Picking Up The Pieces After Storm


Tribune Staff Reporter


AFTER losing everything she owned to Hurricane Dorian last year, Abaco resident Stacey-Anderson Pierre is thankful that her life is returning to some level of normalcy.

She and her family are living in one of the government’s temporary housing domes.

The mother was left displaced after Hurricane Dorian ripped her home apart in early September, a situation that forced her to relocate to New Providence.

Having lived in the capital for a short period, Mrs Anderson-Pierre said she was happy to return home to pick up the pieces of her life.

Hers is one of many families that have been approved to live in one of the government’s domes.

The resident said while the situation is far from what she’s accustomed to, she just is grateful to have a place to sleep.

“I’m living in Dundas Town in the dome. It’s on my property” she said. “We’ve been living (here since) the ninth of August and it’s okay you know,” she said. “It’s just (getting supplies) for the restroom situation (has been) moving slow.
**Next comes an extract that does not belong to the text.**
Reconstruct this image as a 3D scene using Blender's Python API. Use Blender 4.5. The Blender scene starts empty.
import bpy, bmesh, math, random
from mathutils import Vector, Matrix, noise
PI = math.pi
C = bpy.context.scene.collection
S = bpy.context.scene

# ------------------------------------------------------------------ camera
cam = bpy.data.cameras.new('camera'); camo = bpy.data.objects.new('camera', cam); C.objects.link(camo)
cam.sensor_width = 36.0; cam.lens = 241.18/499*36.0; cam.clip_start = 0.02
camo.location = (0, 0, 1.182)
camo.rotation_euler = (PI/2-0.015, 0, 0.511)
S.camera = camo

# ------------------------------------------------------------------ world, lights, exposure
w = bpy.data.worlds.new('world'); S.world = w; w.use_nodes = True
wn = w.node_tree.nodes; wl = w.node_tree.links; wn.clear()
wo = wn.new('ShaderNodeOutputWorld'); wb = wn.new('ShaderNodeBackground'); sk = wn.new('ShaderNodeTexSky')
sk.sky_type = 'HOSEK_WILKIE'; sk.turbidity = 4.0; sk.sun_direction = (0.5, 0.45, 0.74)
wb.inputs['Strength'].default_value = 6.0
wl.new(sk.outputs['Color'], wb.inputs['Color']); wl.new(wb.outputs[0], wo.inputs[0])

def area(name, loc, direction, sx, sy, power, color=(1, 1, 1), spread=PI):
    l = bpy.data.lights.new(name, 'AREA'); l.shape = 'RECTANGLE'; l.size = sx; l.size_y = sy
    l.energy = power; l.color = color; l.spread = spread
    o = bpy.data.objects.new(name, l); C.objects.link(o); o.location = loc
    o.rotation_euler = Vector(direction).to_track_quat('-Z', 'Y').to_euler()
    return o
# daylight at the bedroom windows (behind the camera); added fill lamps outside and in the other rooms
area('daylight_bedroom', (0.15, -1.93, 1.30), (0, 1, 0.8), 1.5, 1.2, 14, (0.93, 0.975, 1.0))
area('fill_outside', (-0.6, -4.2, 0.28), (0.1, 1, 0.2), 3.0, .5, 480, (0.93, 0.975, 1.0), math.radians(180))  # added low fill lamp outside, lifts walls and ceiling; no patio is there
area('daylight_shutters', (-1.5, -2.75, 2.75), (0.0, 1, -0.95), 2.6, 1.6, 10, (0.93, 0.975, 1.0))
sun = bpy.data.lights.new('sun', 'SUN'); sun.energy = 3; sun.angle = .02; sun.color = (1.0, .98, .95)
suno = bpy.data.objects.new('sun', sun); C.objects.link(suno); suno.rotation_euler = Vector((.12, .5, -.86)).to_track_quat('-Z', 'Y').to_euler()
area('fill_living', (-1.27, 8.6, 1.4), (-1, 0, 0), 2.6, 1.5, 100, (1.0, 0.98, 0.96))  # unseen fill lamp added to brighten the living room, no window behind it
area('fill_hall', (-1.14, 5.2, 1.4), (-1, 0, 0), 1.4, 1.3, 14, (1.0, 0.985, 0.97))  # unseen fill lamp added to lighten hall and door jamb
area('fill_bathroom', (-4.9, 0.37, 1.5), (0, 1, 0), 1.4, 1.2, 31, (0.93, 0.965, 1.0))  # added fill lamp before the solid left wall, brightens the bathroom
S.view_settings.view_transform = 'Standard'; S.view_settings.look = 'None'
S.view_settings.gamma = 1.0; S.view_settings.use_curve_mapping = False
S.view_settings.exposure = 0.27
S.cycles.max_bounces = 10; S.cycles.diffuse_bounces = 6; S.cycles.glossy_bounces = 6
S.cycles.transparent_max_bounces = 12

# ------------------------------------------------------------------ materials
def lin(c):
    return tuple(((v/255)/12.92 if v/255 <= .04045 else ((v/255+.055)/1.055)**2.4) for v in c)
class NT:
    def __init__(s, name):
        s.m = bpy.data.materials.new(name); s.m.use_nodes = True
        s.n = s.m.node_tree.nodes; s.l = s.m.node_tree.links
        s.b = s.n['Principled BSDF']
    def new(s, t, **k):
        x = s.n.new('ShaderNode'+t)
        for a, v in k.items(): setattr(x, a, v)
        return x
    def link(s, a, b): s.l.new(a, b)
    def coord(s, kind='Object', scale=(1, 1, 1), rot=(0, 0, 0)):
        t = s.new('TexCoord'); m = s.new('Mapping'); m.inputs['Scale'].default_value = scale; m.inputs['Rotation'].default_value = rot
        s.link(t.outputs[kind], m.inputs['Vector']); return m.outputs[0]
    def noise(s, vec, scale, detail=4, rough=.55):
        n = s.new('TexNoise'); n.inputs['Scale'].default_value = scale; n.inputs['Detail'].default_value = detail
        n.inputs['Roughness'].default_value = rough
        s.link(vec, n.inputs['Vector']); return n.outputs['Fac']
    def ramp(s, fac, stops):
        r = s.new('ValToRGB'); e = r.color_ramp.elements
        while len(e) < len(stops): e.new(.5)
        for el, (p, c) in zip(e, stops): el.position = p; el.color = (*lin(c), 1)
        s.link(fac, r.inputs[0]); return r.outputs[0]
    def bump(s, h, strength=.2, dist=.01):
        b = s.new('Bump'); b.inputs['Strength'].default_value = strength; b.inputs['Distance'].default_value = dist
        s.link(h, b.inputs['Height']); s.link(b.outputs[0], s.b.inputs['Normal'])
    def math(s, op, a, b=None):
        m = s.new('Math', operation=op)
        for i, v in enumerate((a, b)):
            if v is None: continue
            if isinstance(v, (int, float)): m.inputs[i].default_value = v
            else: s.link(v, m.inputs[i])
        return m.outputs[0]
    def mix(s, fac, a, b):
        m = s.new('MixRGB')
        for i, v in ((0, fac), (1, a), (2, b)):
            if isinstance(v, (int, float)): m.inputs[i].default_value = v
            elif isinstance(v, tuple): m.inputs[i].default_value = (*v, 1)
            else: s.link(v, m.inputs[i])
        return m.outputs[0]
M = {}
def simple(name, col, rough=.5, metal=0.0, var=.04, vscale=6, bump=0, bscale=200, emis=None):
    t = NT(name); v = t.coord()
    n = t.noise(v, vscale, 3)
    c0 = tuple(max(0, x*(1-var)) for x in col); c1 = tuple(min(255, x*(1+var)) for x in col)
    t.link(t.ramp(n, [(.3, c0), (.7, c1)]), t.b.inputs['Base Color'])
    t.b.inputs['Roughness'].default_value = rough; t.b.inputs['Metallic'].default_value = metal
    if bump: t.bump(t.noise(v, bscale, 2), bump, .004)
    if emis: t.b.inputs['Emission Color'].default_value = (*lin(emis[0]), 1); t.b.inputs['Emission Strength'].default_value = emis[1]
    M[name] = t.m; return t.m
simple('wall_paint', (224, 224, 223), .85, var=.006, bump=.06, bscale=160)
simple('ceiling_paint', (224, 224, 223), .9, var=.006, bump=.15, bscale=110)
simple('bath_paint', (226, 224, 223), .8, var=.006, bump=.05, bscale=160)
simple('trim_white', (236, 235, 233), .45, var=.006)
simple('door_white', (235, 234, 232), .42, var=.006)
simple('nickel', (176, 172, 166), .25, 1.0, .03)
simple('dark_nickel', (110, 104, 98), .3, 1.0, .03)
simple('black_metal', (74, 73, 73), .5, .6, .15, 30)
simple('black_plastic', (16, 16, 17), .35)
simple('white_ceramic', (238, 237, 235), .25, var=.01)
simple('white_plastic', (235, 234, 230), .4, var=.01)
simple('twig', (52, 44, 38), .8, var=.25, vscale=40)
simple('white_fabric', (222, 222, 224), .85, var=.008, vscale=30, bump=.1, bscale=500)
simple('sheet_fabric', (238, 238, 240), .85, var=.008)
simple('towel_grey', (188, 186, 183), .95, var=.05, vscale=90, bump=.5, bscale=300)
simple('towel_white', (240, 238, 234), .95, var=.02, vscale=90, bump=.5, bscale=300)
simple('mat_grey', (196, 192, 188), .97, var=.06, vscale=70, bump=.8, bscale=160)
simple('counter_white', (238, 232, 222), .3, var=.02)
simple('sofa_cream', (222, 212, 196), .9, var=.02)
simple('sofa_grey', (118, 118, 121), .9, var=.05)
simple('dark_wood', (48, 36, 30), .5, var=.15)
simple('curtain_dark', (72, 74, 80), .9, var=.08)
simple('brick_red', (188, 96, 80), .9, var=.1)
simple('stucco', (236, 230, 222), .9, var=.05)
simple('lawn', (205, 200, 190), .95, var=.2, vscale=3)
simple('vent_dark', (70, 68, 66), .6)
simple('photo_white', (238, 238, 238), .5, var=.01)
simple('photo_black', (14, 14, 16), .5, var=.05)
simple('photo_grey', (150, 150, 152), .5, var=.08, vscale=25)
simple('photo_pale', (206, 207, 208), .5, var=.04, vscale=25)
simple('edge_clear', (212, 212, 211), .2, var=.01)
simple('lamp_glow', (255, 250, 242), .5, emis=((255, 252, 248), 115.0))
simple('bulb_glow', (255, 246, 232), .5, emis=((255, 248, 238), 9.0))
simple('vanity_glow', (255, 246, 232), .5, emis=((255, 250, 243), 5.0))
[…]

But, they’re saying they’re waiting on the government to send the stuff so we ain’t get it yet. But thank God I have a shelter.”

Dorian hit Abaco on September 1, 2019, as a Category Five storm, with Tuesday marking the storm’s first year anniversary.

Asked about her thoughts on the storm’s first year anniversary, Mrs Anderson-Pierre said it is hard to reflect on her journey since Dorian.

“That gave me a sick stomach, a headache. To reflect back to know where I was and where I ended up. That’s a serious thing to know I left with what I only went in and to come back with nothing. That’s a serious thing but thank God for life.”

During a televised address on Tuesday, Prime Minister Dr Hubert Minnis acknowledged the frustration survivors have felt in trying to repair their lives and apologised that many things have taken too long to complete.

“It will take many years before Abaco and Grand Bahama are fully restored,” Dr Minnis said. “I fully acknowledge the frustration at how long many things have taken.

“We pledge to communicate to you in a timelier and more effective manner. On behalf of the government, I acknowledge what has not been done and the long and difficult road ahead.

“We have made some progress, but not enough. There is still so much, much more to do.”